>> BEGIN
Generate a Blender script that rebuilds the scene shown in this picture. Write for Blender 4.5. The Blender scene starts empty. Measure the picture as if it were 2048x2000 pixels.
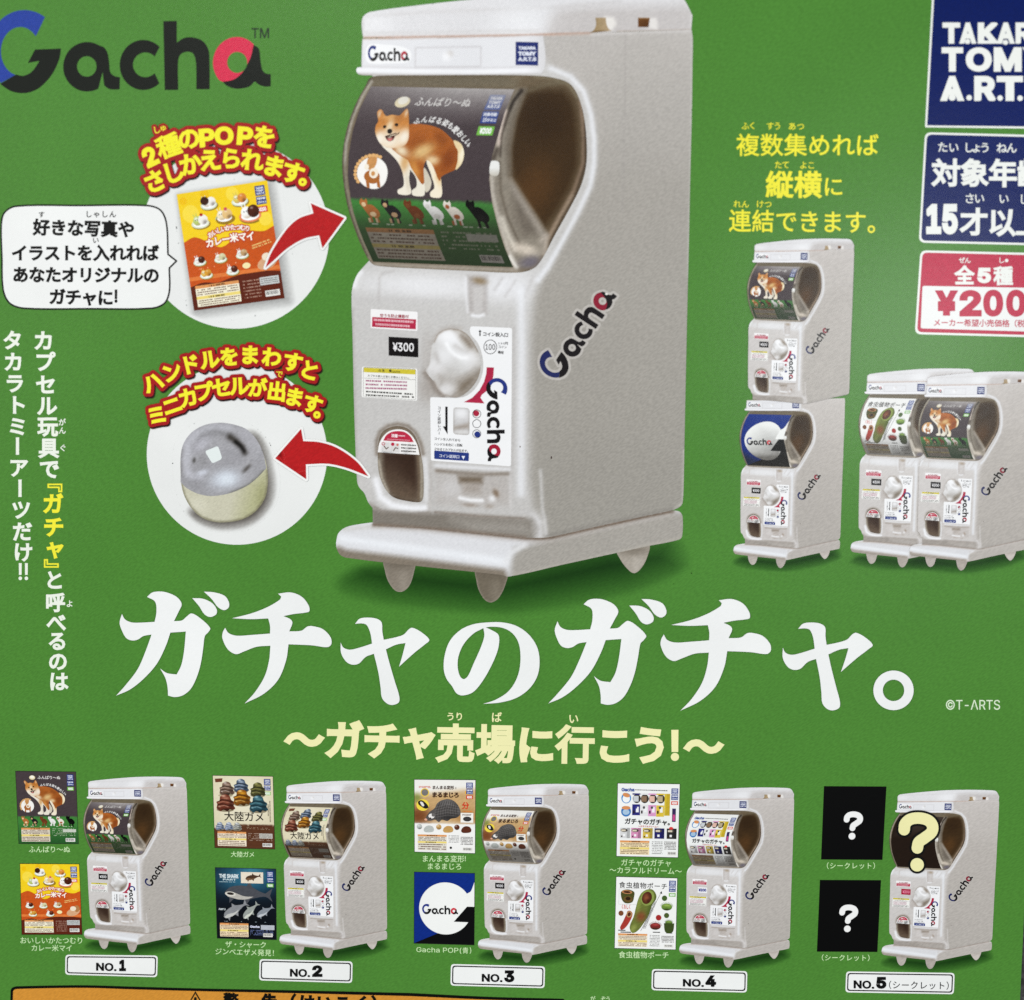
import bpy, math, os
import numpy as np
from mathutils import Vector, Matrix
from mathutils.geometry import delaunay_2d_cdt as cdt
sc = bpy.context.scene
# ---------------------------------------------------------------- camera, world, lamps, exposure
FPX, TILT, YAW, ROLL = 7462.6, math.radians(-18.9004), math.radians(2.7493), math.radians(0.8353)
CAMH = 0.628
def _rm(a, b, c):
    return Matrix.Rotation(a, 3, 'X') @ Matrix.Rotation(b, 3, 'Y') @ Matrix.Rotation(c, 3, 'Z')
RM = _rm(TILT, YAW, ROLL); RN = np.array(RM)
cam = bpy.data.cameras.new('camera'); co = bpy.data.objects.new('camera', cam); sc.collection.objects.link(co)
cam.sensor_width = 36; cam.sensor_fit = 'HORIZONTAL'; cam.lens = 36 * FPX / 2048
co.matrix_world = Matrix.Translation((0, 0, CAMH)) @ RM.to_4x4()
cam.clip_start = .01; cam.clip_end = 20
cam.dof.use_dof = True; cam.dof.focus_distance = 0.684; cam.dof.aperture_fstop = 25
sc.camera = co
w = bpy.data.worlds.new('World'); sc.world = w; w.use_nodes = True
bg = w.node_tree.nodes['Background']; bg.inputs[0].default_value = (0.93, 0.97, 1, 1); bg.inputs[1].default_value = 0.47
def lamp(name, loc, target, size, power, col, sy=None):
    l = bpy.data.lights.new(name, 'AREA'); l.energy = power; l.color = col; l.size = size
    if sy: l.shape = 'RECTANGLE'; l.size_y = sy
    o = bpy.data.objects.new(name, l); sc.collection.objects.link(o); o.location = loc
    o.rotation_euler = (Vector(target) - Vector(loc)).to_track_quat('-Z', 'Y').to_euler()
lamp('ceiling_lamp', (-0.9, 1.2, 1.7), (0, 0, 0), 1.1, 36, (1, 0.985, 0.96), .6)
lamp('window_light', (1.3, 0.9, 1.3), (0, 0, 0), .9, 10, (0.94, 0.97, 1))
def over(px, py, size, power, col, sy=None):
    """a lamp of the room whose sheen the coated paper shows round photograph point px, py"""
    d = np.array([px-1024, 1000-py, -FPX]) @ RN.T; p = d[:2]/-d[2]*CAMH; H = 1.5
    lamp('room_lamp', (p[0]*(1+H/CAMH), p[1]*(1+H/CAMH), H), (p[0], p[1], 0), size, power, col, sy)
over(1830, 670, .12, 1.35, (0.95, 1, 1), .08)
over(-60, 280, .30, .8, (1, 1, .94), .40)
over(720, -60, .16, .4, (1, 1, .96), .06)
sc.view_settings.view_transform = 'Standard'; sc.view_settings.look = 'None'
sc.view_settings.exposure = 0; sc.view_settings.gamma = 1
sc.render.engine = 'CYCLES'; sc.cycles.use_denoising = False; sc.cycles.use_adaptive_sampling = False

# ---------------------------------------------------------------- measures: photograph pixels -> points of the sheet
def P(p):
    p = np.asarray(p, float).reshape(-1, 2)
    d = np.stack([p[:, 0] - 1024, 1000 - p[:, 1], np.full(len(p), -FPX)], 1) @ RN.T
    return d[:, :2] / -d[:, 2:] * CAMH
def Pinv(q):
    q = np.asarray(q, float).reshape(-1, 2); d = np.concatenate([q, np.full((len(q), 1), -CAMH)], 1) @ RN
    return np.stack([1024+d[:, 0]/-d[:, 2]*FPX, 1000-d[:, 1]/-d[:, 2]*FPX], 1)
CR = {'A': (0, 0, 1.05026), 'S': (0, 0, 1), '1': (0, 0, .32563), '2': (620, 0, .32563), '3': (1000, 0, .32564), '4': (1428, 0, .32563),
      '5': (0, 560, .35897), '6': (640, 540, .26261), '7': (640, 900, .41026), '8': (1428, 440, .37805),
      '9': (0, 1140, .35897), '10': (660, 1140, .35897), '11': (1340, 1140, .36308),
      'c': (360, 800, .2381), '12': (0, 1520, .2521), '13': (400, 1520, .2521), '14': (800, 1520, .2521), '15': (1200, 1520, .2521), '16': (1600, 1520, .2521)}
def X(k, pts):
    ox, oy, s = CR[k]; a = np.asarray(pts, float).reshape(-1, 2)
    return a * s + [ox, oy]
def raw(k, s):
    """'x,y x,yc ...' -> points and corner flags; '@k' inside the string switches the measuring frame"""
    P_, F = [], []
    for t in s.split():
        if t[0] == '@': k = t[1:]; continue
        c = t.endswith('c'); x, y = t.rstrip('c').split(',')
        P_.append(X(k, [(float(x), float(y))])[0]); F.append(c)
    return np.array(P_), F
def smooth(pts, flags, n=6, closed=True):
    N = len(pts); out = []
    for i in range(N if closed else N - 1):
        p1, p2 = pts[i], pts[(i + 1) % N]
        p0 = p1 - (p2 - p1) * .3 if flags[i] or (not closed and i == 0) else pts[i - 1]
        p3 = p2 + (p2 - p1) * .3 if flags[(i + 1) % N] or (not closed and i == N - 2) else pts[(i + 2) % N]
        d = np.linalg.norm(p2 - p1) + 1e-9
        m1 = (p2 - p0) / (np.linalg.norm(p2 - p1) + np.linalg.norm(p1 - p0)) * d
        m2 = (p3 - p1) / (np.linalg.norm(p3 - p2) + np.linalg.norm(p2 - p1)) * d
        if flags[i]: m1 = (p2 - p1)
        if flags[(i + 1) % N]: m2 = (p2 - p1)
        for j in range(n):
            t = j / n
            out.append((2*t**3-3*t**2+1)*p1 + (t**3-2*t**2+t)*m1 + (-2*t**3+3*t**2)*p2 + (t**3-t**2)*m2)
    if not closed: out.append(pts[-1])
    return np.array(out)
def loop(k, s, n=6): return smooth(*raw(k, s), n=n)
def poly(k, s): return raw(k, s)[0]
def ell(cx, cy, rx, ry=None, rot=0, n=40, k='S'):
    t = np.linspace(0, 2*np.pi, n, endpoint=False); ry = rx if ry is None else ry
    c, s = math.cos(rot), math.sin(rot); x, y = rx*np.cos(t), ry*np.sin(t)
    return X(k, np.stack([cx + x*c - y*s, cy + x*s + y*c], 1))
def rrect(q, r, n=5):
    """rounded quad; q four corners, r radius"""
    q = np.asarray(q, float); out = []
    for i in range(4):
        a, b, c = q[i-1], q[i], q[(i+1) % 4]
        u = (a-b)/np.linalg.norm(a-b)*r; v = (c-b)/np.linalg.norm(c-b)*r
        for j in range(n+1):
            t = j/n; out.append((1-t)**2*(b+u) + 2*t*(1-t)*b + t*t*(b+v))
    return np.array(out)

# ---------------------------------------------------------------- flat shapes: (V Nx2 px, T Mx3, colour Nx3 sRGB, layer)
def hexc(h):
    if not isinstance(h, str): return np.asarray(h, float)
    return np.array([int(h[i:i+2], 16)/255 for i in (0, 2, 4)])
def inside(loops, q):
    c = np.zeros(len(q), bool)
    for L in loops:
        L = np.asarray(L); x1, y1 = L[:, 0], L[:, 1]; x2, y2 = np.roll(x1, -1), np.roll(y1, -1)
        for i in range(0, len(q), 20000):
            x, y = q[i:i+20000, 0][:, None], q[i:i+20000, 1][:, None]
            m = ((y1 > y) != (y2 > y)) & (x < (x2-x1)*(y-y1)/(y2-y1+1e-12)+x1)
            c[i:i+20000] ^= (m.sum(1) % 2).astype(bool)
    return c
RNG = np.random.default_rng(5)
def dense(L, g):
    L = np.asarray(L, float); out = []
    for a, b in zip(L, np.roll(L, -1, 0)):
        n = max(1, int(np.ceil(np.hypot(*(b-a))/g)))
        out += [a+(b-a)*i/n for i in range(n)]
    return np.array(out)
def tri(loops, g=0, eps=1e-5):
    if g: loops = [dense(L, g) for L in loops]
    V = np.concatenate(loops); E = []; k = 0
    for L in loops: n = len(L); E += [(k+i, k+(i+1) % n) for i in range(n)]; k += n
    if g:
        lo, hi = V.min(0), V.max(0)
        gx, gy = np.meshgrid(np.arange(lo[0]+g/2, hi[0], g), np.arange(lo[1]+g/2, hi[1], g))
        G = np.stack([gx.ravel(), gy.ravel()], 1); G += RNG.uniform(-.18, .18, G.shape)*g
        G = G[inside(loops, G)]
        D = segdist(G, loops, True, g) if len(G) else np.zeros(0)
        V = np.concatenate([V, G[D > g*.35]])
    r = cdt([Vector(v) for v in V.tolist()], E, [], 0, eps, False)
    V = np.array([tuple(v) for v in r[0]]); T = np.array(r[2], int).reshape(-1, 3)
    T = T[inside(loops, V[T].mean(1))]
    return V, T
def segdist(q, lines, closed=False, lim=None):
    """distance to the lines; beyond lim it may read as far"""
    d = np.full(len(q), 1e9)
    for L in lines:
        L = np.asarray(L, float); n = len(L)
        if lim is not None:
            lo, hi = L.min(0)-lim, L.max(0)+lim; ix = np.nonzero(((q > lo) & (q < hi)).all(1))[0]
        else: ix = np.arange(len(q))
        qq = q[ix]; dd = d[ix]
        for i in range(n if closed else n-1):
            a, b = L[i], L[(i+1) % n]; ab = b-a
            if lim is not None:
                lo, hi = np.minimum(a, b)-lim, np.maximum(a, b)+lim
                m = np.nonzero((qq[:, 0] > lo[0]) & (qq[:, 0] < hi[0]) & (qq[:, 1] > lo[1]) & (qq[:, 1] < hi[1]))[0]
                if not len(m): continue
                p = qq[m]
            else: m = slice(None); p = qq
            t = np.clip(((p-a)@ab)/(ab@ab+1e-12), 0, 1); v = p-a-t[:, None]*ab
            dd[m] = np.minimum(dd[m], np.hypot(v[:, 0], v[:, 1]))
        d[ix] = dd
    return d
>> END
>> BEGIN
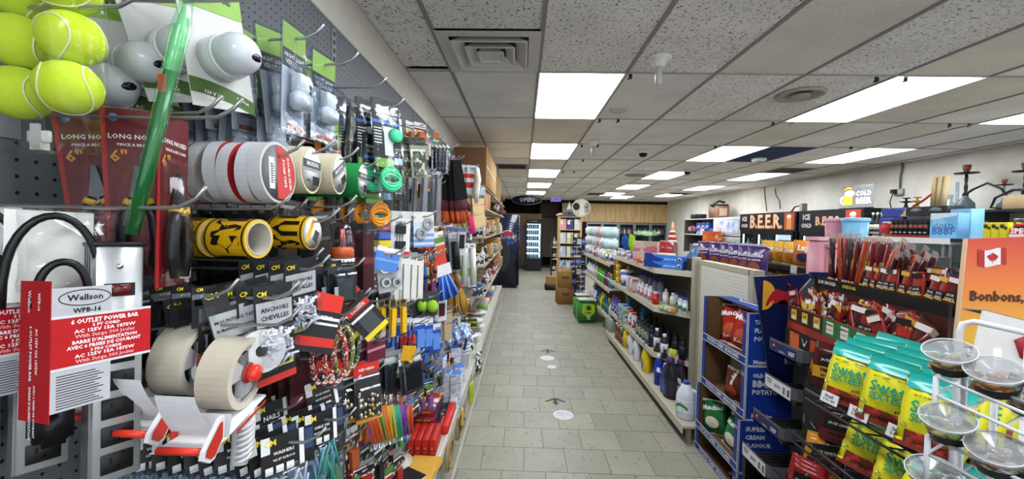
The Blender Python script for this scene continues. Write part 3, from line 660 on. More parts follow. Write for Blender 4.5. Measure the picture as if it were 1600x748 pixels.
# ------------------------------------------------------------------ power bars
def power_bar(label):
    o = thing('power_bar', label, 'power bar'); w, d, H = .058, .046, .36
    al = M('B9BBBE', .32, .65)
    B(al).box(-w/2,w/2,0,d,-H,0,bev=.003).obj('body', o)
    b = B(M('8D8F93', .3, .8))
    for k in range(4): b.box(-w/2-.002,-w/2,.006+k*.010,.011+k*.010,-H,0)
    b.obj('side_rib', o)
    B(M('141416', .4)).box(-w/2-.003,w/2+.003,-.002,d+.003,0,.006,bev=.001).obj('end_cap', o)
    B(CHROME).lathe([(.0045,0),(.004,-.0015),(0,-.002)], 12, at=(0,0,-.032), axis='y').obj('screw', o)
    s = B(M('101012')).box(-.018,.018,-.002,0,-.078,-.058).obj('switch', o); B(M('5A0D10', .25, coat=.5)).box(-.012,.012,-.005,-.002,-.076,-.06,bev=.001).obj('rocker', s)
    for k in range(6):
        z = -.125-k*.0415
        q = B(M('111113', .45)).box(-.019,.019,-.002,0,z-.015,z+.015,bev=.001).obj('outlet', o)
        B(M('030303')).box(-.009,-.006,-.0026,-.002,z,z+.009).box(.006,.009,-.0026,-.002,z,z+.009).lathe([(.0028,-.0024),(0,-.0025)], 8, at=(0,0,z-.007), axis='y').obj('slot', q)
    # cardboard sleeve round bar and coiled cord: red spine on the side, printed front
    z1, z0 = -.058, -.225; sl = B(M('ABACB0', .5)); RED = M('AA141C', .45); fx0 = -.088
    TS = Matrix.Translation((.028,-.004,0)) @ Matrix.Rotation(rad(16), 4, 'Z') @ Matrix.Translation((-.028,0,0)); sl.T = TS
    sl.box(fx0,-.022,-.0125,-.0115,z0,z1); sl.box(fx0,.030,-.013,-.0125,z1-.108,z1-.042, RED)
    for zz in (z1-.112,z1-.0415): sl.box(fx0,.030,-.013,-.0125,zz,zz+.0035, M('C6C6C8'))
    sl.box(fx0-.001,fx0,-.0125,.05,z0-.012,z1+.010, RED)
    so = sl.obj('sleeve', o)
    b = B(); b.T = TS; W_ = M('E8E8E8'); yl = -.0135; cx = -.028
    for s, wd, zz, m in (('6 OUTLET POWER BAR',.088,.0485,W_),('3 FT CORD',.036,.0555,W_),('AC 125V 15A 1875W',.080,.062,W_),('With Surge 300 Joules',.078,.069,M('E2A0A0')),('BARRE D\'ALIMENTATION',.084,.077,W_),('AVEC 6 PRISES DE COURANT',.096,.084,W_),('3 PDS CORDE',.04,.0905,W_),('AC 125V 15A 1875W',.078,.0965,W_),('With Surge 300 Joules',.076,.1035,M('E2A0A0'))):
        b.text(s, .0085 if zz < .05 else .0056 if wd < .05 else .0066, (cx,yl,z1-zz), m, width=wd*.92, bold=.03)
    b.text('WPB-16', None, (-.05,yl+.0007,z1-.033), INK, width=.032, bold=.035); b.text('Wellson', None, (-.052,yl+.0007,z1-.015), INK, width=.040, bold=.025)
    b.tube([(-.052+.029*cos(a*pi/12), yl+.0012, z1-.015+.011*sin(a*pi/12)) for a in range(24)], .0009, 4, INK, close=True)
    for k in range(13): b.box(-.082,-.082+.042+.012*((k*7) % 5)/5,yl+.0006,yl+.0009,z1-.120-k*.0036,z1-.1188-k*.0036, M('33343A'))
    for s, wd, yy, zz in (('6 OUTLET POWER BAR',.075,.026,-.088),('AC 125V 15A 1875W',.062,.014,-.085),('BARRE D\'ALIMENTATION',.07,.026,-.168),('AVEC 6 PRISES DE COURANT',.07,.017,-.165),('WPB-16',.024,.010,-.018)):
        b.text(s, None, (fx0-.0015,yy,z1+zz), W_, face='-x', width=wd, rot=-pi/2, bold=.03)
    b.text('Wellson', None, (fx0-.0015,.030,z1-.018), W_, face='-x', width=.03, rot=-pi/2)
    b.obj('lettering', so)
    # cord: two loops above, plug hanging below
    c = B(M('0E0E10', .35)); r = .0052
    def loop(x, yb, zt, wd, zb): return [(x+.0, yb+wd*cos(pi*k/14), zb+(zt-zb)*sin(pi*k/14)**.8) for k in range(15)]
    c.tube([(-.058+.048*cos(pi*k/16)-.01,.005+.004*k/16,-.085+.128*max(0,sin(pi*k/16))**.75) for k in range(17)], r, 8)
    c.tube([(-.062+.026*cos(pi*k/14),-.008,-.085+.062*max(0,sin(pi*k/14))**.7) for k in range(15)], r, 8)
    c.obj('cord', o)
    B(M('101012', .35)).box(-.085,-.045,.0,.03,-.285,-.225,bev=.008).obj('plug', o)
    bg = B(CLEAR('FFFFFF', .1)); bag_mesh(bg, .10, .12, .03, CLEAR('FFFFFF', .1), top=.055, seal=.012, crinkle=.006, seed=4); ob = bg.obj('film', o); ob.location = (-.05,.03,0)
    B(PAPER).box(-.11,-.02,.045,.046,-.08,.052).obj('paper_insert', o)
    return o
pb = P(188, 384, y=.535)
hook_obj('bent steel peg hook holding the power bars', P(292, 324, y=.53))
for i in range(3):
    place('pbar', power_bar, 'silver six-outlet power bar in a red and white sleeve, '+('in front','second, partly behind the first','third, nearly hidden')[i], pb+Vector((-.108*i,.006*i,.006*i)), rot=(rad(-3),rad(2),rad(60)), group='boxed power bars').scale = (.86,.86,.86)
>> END
> [Stated task]:
Copy each line from the records above that includes the string "scene".

> [Answer to the exercise]:
Generate a Blender script that rebuilds the scene shown in this picture. Write for Blender 4.5. The Blender scene starts empty. Measure the picture as if it were 2048x2000 pixels.
sc = bpy.context.scene
The Blender Python script for this scene continues. Write part 3, from line 660 on. More parts follow. Write for Blender 4.5. Measure the picture as if it were 1600x748 pixels.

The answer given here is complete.